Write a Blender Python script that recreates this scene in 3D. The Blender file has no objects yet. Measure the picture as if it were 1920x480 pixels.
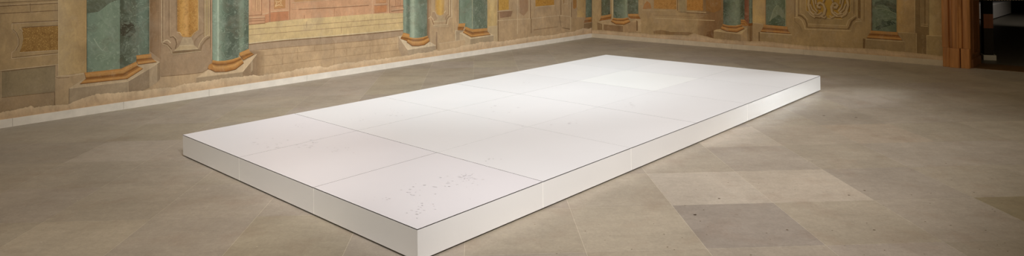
import bpy, bmesh, math, random
import numpy as np
from mathutils import Vector, Matrix

sc = bpy.context.scene
col = sc.collection

# ------------------------------------------------------------------ camera
F_PX, CX, CY = 1268.96, 951.08, -75.14
PITCH, ROLL = 0.004844, -0.0150226
EYE = 1.53755                      # eye height in metres
_f = np.array([0, math.cos(PITCH), math.sin(PITCH)])
_u = np.array([0, -math.sin(PITCH), math.cos(PITCH)])
_r = np.array([1.0, 0, 0])
RT = math.cos(ROLL) * _r + math.sin(ROLL) * _u
UP = -math.sin(ROLL) * _r + math.cos(ROLL) * _u
FW = _f
cam_d = bpy.data.cameras.new('camera')
cam = bpy.data.objects.new('camera', cam_d)
col.objects.link(cam)
cam_d.sensor_width = 36
cam_d.lens = 36 * F_PX / 1920
cam_d.shift_x = (960 - CX) / 1920
cam_d.shift_y = -(240 - CY) / 1920
cam_d.clip_start = .05
M = Matrix((tuple(RT) + (0,), tuple(UP) + (0,), tuple(-FW) + (0,), (0, 0, 0, 1))).transposed()
M.translation = Vector((0, 0, EYE))
cam.matrix_world = M
sc.camera = cam

sc.view_settings.view_transform = 'Standard'
sc.view_settings.look = 'None'
sc.view_settings.exposure = 0
sc.view_settings.gamma = 1
sc.view_settings.use_curve_mapping = False
sc.cycles.blur_glossy = 0          # keep the lamps' reflections off the glossy side boards

# ------------------------------------------------------------------ light
world = bpy.data.worlds.new('world'); sc.world = world
world.use_nodes = True
bg = world.node_tree.nodes['Background']
bg.inputs[0].default_value = (1.0, .82, .54, 1)
bg.inputs[1].default_value = .265


def aim(o, tgt):
    d = Vector(tgt) - o.location
    o.rotation_euler = d.to_track_quat('-Z', 'Y').to_euler()


def spot(name, loc, tgt, power, color, ang, blend, rad):
    L = bpy.data.lights.new(name, 'SPOT')
    L.energy = power; L.color = color; L.spot_size = math.radians(ang); L.spot_blend = blend
    L.shadow_soft_size = rad
    o = bpy.data.objects.new(name, L); col.objects.link(o)
    o.location = loc; aim(o, tgt)
    return o


# unseen spots: some read off shadow and glow, others added to match brightness
spot('platform_spot', (1.2, .14, 4.64), (.5, 6.6, 0), 1840, (.965, .96, 1), 60, .9, .05)
spot('left_floor_spot', (-.8, 2.2, 3.2), (-2.5, 4.5, 0), 260, (1, .94, .88), 52, 1.0, .08)  # added fill for the floor left of the platform
spot('left_front_spot', (-4.0, .6, 4.6), (-1.7, 4.4, 0), 240, (.8, .9, 1), 40, 1.0, .1)  # added fill for the short left face and the glow below it
spot('far_top_spot', (1.9, 8.2, 6.4), (1.7, 7.9, 0), 300, (.85, .92, 1), 70, 1.0, .2)
spot('platform_end_spot', (7.0, 8.6, 1.1), (3.0, 7.3, .15), 470, (.92, .97, 1), 24, 1.0, .08)
spot('right_floor_spot', (4.6, 4.2, 5.8), (2.5, 6.6, 0), 360, (1, 1, 1), 54, .9, .1)
spot('left_wall_spot', (2.0, 4.0, 5.6), (-1.4, 10.2, .6), 1520, (.86, .955, 1), 72, 1.0, .15)
spot('left_end_wall_spot', (-1.5, 4.0, 5.6), (-3.8, 8.0, .5), 550, (.88, .94, 1), 72, 1.0, .15)
spot('right_wall_spot', (-2.0, 6.5, 5.6), (3.6, 12.4, .6), 400, (.92, 1, .98), 66, 1.0, .15)

# ------------------------------------------------------------------ helpers


def lin(c):
    return tuple(((v / 255) / 12.92 if v <= 10.3 else (((v / 255) + .055) / 1.055) ** 2.4) for v in c)


def ray(x, y):
    return (x - CX) / F_PX * RT - (y - CY) / F_PX * UP + FW


def fl(x, y, z=0.0):
    d = ray(x, y)
    k = (z - EYE) / d[2]
    return Vector((d[0] * k, d[1] * k, z))


def link(name, me, parent=None, kind=None, label=None):
    o = bpy.data.objects.new(name, me)
    col.objects.link(o)
    if parent: o.parent = parent
    if kind: o['kind'] = kind
    if label: o['label'] = label
    return o


class MB:
    """collects faces with a colour each, links them as one mesh object"""

    def __init__(s):
        s.v = []; s.f = []; s.c = []; s.m = []

    def face(s, pts, cols, mi=0):
        n = len(s.v)
        s.v += [tuple(p) for p in pts]
        s.f.append(tuple(range(n, n + len(pts))))
        if isinstance(cols[0], (int, float)): cols = [cols] * len(pts)
        s.c += [lin(c) + (1,) for c in cols]
        s.m.append(mi)

    def box(s, o, ax, ay, az, c=(255, 255, 255), mi=0):
        """o corner, three edge vectors"""
        o, ax, ay, az = map(Vector, (o, ax, ay, az))
        p = [o, o + ax, o + ax + ay, o + ay]
        q = [a + az for a in p]
        s.face(p[::-1], c, mi); s.face(q, c, mi)
        for i in range(4):
            j = (i + 1) % 4
            s.face([p[i], p[j], q[j], q[i]], c, mi)

    def build(s, name, mats, parent=None, kind=None, label=None, bevel=0, origin=None):
        me = bpy.data.meshes.new(name)
        org = Vector(origin) if origin is not None else Vector((0, 0, 0))
        me.from_pydata([tuple(Vector(v) - org) for v in s.v], [], s.f)
        if not isinstance(mats, (list, tuple)): mats = [mats]
        for m in mats: me.materials.append(m)
        a = me.color_attributes.new('Col', 'FLOAT_COLOR', 'CORNER')
        a.data.foreach_set('color', [x for c in s.c for x in c])
        me.polygons.foreach_set('material_index', s.m)
        o = link(name, me, parent, kind, label)
        if origin is not None: o.location = org - (parent.location if parent else Vector((0, 0, 0)))
        if bevel:
            bm = bmesh.new(); bm.from_mesh(me)
            bmesh.ops.remove_doubles(bm, verts=bm.verts, dist=1e-5)
            bmesh.ops.recalc_face_normals(bm, faces=bm.faces)
            bm.to_mesh(me); bm.free()
            b = o.modifiers.new('bevel', 'BEVEL'); b.width = bevel; b.segments = 2; b.limit_method = 'ANGLE'
        return o


# ------------------------------------------------------------------ materials


def mat(name, rough=.9, spec=.3):
    m = bpy.data.materials.new(name); m.use_nodes = True
    nt = m.node_tree; b = nt.nodes['Principled BSDF']
    b.inputs['Roughness'].default_value = rough
    b.inputs['Specular IOR Level'].default_value = spec
    return m, nt, b


def N(nt, t, **kw):
    n = nt.nodes.new(t)
    for k, v in kw.items():
        if k in n.inputs: n.inputs[k].default_value = v
        else: setattr(n, k, v)
    return n


def coords(nt, scale=(1, 1, 1), rot=(0, 0, 0)):
    t = N(nt, 'ShaderNodeTexCoord'); m = N(nt, 'ShaderNodeMapping')
    m.inputs['Scale'].default_value = scale; m.inputs['Rotation'].default_value = rot
    nt.links.new(t.outputs['Object'], m.inputs[0])
    return m.outputs[0]


def noise(nt, vec, scale, detail=6, rough=.6, dist=0):
    n = N(nt, 'ShaderNodeTexNoise')
    n.inputs['Scale'].default_value = scale; n.inputs['Detail'].default_value = detail
    n.inputs['Roughness'].default_value = rough; n.inputs['Distortion'].default_value = dist
    nt.links.new(vec, n.inputs['Vector'])
    return n.outputs['Fac']


def ramp(nt, fac, stops):
    r = N(nt, 'ShaderNodeValToRGB')
    while len(r.color_ramp.elements) < len(stops): r.color_ramp.elements.new(.5)
    for e, (p, c) in zip(r.color_ramp.elements, stops):
        e.position = p
        e.color = (c, c, c, 1) if isinstance(c, (int, float)) else tuple(c) + (1,)
    nt.links.new(fac, r.inputs[0])
    return r.outputs[0]


def mix(nt, a, b, fac, mode='MIX'):
    m = N(nt, 'ShaderNodeMix', data_type='RGBA', blend_type=mode)
    for sck, v in ((m.inputs[0], fac), (m.inputs[6], a), (m.inputs[7], b)):
        if isinstance(v, (int, float)): sck.default_value = v
        elif isinstance(v, tuple): sck.default_value = v + ((1,) if len(v) == 3 else ())
        else: nt.links.new(v, sck)
    return m.outputs[2]


def attr(nt):
    a = N(nt, 'ShaderNodeAttribute'); a.attribute_name = 'Col'
    return a.outputs['Color']


def bump(nt, b, h, strength, dist=.01):
    n = N(nt, 'ShaderNodeBump'); n.inputs['Strength'].default_value = strength; n.inputs['Distance'].default_value = dist
    nt.links.new(h, n.inputs['Height']); nt.links.new(n.outputs[0], b.inputs['Normal'])


def fresco(name, blot=(.84, 1.14), fine=(.93, 1.06), stain=.34):
    m, nt, b = mat(name, .92, .15)
    v = coords(nt)
    c = attr(nt)
    c = mix(nt, c, ramp(nt, noise(nt, v, 3.2, 8, .62, .4), [(.3, blot[0]), (.7, blot[1])]), 1, 'MULTIPLY')
    c = mix(nt, c, ramp(nt, noise(nt, coords(nt, (1, 1, .45)), 14, 7, .72, .9), [(.3, .87), (.7, 1.12)]), 1, 'MULTIPLY')
    c = mix(nt, c, ramp(nt, noise(nt, v, 60, 5, .75), [(.3, fine[0]), (.7, fine[1])]), 1, 'MULTIPLY')
    c = mix(nt, c, lin((138, 110, 82)), ramp(nt, noise(nt, coords(nt, (1, 1, .55)), 7, 7, .65, .8), [(.52, 0), (.74, stain)]))
    c = mix(nt, c, lin((196, 172, 140)), ramp(nt, noise(nt, v, 5.1, 9, .78, 1.6), [(.54, 0), (.72, .40)]))
    c = mix(nt, c, lin((160, 140, 118)), ramp(nt, noise(nt, v, 2.1, 5, .6, .5), [(.5, 0), (.7, .35)]))
    nt.links.new(c, b.inputs['Base Color'])
    bump(nt, b, noise(nt, v, 60, 4), .15, .004)
    return m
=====
» WHAT IS ASKED: Starting at the first line of the material, output exactly the lines up to and including the one with "sc.cycles.blur_glossy = 0". Do not include the pictures.

» RESULT OF THE TASK:
Write a Blender Python script that recreates this scene in 3D. The Blender file has no objects yet. Measure the picture as if it were 1920x480 pixels.
import bpy, bmesh, math, random
import numpy as np
from mathutils import Vector, Matrix

sc = bpy.context.scene
col = sc.collection

# ------------------------------------------------------------------ camera
F_PX, CX, CY = 1268.96, 951.08, -75.14
PITCH, ROLL = 0.004844, -0.0150226
EYE = 1.53755                      # eye height in metres
_f = np.array([0, math.cos(PITCH), math.sin(PITCH)])
_u = np.array([0, -math.sin(PITCH), math.cos(PITCH)])
_r = np.array([1.0, 0, 0])
RT = math.cos(ROLL) * _r + math.sin(ROLL) * _u
UP = -math.sin(ROLL) * _r + math.cos(ROLL) * _u
FW = _f
cam_d = bpy.data.cameras.new('camera')
cam = bpy.data.objects.new('camera', cam_d)
col.objects.link(cam)
cam_d.sensor_width = 36
cam_d.lens = 36 * F_PX / 1920
cam_d.shift_x = (960 - CX) / 1920
cam_d.shift_y = -(240 - CY) / 1920
cam_d.clip_start = .05
M = Matrix((tuple(RT) + (0,), tuple(UP) + (0,), tuple(-FW) + (0,), (0, 0, 0, 1))).transposed()
M.translation = Vector((0, 0, EYE))
cam.matrix_world = M
sc.camera = cam

sc.view_settings.view_transform = 'Standard'
sc.view_settings.look = 'None'
sc.view_settings.exposure = 0
sc.view_settings.gamma = 1
sc.view_settings.use_curve_mapping = False
sc.cycles.blur_glossy = 0          # keep the lamps' reflections off the glossy side boards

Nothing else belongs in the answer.